Pupils in Northumberland are being encouraged to work on pet projects over several weeks. Simeon Brody reports

Traditional nightly homework assignments for pupils studying geography at a Northumberland school have been replaced with personal projects which can last up to half a term.

Rather than write an essay about volcanoes, pupils at Prudhoe community high have been building working models of them for several weeks.

Some students, who were asked to research a family tree, got so enthusiastic that their work covered seven generations.

Samantha Evans, 15, said: "The new homework system is brilliant. We can focus on what our strengths are. The homework we used to get was a given thing, so we couldn't use our creative skills as much."

Teachers give pupils a choice of projects with different potential marks at the start of each term.

Pupils decide, in consultation with teachers and parents, which projects to embark on and what their points target is for the term.

They are encouraged to involve their family. For one project they interview a grandparent to compare the national background of Premiership footballers now with the teams of the past.

Each project is worth from two to six points and pupils set themselves targets of between four and eight points, depending on their ability, for each half term.

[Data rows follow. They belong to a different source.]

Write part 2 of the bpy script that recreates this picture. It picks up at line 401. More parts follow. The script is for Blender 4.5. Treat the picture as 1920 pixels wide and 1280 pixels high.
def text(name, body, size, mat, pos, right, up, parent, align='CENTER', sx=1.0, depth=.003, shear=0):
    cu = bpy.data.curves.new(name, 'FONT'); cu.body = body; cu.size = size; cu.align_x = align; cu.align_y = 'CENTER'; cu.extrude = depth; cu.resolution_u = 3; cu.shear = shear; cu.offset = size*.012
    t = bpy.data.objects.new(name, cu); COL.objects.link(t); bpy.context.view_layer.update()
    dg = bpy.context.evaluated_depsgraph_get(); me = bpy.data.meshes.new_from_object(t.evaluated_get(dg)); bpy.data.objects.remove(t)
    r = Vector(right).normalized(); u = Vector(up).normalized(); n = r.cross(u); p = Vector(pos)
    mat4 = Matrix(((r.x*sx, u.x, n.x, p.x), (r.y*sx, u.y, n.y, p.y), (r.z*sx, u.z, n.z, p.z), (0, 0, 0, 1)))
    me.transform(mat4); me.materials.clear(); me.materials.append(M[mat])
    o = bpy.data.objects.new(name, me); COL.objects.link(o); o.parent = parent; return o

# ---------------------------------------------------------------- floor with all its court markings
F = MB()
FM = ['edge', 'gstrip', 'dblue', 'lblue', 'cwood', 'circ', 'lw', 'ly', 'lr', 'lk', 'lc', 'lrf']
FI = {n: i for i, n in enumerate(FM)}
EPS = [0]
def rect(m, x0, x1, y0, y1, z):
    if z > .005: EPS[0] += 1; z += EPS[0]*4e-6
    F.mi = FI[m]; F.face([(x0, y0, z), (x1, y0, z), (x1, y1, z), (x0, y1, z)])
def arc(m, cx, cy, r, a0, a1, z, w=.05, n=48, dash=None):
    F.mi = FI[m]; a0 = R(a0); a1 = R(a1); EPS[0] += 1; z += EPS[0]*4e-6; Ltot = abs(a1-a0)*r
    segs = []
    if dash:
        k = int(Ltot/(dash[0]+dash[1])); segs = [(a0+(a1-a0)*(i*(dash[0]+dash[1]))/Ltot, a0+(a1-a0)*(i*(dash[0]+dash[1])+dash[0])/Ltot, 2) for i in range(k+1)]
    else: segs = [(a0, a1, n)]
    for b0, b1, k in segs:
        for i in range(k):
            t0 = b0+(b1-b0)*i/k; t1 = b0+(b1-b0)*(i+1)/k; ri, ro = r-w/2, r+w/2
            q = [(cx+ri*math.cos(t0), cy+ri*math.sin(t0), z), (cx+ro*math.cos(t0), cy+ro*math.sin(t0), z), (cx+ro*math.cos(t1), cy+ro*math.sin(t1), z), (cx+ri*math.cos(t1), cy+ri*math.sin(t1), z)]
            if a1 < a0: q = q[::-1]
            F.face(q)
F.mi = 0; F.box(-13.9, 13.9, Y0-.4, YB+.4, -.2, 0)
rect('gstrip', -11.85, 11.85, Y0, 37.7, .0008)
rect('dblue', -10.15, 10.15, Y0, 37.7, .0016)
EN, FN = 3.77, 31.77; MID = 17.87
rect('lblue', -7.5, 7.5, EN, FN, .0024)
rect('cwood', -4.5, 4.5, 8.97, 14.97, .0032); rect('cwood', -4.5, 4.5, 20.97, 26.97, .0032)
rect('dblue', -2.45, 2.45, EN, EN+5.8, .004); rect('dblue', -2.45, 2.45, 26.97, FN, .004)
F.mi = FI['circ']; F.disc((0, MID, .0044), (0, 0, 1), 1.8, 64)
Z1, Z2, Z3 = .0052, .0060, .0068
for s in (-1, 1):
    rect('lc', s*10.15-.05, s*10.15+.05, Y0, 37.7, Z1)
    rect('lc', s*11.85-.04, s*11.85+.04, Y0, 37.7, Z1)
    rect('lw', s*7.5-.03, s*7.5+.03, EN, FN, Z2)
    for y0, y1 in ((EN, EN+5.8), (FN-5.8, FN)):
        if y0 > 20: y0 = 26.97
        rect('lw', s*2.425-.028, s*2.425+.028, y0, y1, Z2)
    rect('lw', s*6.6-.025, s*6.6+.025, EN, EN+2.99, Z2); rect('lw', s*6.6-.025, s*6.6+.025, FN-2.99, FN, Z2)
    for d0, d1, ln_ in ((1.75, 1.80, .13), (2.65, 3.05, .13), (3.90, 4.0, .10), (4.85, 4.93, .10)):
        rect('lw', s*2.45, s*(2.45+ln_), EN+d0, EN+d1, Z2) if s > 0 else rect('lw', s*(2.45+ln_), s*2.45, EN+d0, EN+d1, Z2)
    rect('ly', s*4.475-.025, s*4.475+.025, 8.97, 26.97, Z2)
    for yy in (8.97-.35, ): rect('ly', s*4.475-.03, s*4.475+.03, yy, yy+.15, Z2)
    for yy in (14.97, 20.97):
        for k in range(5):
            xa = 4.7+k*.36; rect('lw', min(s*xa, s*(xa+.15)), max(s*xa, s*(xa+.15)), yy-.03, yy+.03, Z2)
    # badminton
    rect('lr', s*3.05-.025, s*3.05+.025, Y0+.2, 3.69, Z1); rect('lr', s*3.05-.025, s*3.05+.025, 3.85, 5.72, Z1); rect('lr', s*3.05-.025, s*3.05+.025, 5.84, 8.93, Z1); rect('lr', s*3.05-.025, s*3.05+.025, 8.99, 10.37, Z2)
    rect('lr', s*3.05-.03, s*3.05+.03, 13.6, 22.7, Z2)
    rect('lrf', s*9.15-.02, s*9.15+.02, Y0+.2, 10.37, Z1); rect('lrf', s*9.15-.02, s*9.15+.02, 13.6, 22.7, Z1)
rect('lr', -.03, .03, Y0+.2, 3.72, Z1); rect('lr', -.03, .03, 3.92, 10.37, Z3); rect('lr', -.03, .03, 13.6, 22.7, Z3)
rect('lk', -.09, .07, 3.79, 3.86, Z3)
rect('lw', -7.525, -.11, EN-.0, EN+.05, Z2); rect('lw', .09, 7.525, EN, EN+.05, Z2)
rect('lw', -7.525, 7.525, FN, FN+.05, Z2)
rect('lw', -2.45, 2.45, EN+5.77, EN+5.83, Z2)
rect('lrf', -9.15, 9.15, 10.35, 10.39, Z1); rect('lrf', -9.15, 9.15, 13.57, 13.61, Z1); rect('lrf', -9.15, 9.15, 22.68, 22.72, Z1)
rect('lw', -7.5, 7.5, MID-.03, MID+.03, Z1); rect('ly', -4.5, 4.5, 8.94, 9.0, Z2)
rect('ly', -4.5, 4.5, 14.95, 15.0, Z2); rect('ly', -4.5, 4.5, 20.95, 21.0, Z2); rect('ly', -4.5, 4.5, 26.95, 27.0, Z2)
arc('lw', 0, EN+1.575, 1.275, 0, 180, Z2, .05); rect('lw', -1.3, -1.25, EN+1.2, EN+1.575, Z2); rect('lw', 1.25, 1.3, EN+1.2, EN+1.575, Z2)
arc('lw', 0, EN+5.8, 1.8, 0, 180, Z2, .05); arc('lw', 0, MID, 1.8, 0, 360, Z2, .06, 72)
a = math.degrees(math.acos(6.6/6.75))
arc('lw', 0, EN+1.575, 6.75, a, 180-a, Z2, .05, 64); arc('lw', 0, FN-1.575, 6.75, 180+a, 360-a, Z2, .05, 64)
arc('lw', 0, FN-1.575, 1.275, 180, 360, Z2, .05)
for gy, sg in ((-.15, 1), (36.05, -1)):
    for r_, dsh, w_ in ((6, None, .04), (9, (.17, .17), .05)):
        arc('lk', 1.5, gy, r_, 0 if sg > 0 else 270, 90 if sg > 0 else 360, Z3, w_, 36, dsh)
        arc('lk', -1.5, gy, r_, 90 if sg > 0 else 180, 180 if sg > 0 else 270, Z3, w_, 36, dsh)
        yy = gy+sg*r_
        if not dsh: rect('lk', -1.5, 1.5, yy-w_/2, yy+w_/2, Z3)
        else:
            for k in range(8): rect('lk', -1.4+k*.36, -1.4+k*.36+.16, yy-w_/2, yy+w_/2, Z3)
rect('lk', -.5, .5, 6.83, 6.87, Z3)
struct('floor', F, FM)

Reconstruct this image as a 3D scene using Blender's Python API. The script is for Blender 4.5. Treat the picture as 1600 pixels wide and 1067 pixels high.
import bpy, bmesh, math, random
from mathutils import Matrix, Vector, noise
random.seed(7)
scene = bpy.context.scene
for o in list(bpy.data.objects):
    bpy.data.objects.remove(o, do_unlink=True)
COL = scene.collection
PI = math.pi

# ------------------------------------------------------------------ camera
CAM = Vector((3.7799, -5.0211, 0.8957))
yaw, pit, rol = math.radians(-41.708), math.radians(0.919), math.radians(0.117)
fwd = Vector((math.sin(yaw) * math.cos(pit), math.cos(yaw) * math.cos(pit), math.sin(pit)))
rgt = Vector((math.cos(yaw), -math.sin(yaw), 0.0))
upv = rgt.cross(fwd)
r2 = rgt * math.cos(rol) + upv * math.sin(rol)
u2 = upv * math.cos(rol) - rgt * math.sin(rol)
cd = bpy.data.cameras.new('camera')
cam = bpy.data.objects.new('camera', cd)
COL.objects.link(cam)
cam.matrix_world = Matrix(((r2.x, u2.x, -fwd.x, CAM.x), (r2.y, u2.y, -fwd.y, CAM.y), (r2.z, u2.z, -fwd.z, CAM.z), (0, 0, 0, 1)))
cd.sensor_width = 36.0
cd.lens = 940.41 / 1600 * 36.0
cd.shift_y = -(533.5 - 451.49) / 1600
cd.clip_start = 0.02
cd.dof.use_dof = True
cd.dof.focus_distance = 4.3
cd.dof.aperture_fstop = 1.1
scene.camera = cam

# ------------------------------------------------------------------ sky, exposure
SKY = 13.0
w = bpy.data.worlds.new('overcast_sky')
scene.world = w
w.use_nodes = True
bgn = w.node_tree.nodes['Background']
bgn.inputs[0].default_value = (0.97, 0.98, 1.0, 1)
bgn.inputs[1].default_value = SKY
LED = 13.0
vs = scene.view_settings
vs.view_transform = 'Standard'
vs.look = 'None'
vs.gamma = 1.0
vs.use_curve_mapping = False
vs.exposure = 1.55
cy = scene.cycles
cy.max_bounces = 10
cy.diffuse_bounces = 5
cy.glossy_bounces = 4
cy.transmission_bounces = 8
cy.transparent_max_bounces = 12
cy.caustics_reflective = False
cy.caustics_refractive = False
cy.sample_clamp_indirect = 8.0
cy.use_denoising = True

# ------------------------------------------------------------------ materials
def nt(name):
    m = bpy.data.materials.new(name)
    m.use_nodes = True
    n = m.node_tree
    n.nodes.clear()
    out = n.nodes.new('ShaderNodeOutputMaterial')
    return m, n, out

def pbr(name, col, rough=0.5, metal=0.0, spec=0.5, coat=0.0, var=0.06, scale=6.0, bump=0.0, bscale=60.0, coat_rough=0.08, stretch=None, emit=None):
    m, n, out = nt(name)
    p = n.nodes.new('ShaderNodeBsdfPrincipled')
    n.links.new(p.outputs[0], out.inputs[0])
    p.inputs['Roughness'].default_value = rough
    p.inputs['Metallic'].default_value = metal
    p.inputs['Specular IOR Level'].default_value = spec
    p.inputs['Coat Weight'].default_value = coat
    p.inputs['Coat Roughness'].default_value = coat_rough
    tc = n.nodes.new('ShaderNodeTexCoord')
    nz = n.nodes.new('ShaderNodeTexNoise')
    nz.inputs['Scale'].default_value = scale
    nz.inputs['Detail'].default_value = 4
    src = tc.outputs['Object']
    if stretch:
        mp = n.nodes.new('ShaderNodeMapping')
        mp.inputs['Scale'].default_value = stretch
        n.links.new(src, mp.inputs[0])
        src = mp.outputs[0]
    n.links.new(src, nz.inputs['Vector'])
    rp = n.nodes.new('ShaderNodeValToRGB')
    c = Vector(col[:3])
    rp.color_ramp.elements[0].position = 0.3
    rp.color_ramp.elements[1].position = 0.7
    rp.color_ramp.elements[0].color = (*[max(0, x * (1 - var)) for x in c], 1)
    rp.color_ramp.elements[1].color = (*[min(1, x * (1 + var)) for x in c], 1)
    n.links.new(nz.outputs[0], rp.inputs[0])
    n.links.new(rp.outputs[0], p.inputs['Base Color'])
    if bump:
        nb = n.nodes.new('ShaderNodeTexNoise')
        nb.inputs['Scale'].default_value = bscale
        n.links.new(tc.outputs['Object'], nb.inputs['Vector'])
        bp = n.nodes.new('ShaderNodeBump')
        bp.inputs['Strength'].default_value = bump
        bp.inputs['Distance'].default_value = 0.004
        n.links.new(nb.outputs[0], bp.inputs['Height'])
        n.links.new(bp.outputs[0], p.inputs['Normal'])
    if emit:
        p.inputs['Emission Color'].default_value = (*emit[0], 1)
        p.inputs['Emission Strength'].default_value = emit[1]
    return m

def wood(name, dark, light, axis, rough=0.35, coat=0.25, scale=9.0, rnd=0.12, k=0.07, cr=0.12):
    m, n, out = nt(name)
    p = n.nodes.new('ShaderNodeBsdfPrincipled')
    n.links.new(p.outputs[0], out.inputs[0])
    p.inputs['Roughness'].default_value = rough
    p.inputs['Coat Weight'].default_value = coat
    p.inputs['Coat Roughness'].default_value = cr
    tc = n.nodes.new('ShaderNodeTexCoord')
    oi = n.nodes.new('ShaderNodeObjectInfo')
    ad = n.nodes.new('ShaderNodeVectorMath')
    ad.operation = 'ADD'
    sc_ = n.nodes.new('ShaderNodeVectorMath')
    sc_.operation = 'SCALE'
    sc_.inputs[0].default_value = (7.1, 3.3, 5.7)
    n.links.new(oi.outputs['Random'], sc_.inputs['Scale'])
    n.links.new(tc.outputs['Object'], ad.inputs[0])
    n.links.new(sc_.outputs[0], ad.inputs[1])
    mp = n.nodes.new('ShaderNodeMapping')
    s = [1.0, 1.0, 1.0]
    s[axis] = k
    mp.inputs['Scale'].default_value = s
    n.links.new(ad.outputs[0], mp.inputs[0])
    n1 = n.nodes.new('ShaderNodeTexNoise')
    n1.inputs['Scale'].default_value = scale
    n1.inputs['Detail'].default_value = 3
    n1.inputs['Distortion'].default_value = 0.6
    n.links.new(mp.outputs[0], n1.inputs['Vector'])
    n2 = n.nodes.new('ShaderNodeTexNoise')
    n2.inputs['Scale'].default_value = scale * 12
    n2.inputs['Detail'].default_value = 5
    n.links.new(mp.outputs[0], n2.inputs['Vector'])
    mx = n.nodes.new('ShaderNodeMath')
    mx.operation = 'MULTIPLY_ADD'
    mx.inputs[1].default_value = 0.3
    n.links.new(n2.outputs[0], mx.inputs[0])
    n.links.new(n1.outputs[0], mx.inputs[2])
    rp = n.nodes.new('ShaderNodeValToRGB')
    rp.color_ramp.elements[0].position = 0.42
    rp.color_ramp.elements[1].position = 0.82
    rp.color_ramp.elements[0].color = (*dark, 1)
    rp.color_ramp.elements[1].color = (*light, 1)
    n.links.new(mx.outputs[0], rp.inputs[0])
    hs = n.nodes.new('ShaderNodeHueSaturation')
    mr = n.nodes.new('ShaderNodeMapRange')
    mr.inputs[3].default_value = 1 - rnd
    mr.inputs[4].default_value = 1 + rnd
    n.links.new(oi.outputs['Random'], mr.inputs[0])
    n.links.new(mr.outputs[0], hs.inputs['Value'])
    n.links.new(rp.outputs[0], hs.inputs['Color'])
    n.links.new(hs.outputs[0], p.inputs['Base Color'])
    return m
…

The system was introduced in Year 10 geography last year by Alan Hardie, head of humanities, who found that successfully completed homework assignments rose from 50 to 90 per cent as a result. It echoes one of the key themes of the Tomlinson report into 14 to 19 education, which recommended the introduction of extended projects for teenagers.

The Prudhoe system now involves more than 500 pupils studying GCSE and key stage 3 geography, and the 1,050-pupil school has started to implement elements of it in other subjects.

Mr Hardie said the scheme worked because students allowed to choose projects which played to their strengths and interests.

He believes long-term projects encourage lifelong learning and work planning and are a good preparation for further and higher education. "It's trying to develop the skills they will need later on in life - to juggle the things they will need to do," he said.

Susan Hallam, professor of education at London's institute of education said: "It sounds like a good experiment. But the experiences in higher education suggest there might be a problem with students leaving everything to the last minute. Some might not grasp how long it will take. My advice would be to monitor it and see what happens."

Mr Hardie said pupils were set regular deadlines to make sure they were getting on with their projects.